__GIVEN ENTRIES__
_ _ _ _ _

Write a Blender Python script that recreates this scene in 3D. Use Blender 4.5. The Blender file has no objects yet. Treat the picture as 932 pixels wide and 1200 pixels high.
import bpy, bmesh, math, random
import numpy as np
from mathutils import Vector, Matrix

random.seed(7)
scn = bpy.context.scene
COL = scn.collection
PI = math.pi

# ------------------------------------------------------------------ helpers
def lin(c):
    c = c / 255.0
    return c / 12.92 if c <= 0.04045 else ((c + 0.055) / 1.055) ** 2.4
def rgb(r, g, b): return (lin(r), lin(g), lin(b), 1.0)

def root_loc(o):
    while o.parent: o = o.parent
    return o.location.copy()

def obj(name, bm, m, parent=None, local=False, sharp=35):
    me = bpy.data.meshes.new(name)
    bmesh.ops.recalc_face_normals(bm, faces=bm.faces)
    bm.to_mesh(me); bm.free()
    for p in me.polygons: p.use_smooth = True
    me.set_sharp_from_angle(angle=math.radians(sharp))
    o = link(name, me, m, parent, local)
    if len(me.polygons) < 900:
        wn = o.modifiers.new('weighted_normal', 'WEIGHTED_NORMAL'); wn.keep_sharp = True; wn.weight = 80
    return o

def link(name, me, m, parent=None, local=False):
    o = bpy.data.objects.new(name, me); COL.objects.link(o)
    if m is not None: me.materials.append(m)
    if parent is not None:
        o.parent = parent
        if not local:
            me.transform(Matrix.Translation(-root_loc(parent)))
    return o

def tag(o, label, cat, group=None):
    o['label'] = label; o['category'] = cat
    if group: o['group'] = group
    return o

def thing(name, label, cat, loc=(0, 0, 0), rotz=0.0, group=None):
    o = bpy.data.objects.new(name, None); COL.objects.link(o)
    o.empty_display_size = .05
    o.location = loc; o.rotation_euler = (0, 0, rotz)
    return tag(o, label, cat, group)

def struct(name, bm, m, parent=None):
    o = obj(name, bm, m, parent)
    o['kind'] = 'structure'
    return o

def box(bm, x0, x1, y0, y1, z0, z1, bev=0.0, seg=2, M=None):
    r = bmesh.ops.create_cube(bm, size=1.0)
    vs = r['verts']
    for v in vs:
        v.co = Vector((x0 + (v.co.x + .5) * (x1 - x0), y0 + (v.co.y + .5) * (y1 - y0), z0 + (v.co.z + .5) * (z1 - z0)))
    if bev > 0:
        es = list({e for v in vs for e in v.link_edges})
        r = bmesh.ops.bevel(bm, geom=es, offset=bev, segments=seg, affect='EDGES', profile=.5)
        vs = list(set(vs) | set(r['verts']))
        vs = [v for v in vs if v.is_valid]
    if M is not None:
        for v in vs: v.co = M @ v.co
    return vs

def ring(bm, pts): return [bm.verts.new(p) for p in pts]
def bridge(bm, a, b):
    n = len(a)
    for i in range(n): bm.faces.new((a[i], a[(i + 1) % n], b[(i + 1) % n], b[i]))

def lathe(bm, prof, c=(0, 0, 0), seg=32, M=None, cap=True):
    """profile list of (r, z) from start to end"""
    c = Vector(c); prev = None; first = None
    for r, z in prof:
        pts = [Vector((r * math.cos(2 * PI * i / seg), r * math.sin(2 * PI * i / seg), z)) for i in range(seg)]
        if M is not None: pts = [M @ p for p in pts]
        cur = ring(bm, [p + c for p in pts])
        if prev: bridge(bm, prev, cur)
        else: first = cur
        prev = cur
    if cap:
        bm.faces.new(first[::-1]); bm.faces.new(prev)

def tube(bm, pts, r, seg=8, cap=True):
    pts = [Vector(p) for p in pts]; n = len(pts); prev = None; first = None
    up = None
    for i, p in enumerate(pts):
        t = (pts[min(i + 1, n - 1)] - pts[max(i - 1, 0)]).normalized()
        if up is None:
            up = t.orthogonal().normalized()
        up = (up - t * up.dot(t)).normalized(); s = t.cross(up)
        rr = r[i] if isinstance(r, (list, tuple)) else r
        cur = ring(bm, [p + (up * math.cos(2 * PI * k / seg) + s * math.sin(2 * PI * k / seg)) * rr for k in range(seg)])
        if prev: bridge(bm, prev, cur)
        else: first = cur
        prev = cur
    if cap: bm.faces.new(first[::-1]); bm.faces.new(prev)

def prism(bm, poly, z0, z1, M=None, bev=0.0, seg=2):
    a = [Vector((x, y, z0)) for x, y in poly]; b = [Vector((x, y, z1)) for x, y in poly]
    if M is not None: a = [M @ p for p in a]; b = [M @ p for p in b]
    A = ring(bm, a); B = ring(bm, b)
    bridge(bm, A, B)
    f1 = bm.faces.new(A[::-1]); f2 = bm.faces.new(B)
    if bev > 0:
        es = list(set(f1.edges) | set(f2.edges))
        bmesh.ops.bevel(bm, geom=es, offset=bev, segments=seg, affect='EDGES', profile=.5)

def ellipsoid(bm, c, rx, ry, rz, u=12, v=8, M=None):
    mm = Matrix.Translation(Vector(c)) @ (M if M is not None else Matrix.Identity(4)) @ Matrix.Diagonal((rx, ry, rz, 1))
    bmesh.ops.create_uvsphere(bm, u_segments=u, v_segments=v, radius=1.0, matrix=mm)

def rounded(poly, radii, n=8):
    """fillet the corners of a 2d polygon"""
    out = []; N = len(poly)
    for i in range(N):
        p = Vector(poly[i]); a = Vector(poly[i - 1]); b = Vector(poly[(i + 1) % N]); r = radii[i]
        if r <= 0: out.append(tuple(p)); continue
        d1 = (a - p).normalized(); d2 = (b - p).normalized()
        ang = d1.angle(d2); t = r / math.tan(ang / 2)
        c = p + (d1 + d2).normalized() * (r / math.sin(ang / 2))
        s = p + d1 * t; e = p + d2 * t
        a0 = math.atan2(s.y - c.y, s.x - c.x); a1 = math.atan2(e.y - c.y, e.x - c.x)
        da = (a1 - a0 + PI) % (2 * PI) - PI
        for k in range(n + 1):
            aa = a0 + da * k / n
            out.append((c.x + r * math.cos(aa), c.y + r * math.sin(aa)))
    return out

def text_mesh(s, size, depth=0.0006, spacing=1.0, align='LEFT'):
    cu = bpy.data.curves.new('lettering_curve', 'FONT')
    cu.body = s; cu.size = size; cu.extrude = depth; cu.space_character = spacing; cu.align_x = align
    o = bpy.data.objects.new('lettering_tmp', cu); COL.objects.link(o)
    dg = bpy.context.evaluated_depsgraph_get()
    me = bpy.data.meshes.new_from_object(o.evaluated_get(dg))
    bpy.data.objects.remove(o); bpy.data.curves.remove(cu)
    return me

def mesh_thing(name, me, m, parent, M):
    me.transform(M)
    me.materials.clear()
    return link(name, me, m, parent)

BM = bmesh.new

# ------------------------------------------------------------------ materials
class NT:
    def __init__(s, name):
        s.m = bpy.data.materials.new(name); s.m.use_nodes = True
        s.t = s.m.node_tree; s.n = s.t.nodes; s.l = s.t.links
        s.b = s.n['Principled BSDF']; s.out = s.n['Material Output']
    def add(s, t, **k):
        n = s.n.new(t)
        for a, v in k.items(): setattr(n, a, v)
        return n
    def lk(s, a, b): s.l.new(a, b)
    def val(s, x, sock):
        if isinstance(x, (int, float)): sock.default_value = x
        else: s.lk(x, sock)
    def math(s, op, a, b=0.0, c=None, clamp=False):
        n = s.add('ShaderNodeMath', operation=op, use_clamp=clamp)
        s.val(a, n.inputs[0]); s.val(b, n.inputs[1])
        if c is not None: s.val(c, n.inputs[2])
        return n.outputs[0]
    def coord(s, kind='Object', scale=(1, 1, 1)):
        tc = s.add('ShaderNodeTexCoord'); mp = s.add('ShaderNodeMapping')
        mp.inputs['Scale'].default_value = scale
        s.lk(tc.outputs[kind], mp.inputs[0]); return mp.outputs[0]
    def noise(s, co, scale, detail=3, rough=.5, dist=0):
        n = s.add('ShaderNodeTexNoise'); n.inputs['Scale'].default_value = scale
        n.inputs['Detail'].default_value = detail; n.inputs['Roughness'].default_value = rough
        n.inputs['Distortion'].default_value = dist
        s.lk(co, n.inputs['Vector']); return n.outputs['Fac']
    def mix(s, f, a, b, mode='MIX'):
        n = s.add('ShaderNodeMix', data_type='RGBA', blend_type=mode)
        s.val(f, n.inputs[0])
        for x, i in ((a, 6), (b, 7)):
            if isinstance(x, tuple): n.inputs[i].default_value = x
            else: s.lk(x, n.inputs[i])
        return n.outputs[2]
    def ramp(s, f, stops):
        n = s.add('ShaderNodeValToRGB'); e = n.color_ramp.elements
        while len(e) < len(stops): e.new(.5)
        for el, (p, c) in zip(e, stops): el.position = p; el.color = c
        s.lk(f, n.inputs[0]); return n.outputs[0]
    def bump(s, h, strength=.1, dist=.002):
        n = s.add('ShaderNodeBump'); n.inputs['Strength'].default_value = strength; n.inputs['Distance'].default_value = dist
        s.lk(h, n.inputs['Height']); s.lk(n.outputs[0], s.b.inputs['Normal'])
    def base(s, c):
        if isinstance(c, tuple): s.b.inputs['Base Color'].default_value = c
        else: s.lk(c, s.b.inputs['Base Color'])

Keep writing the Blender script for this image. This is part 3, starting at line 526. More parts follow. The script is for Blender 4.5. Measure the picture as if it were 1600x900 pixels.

_ _ _ _ _

__TASK STATEMENT__
Which lines include the word "scene"? Copy every one of them.

__THE RESPONSE__
Write a Blender Python script that recreates this scene in 3D. Use Blender 4.5. The Blender file has no objects yet. Treat the picture as 932 pixels wide and 1200 pixels high.
scn = bpy.context.scene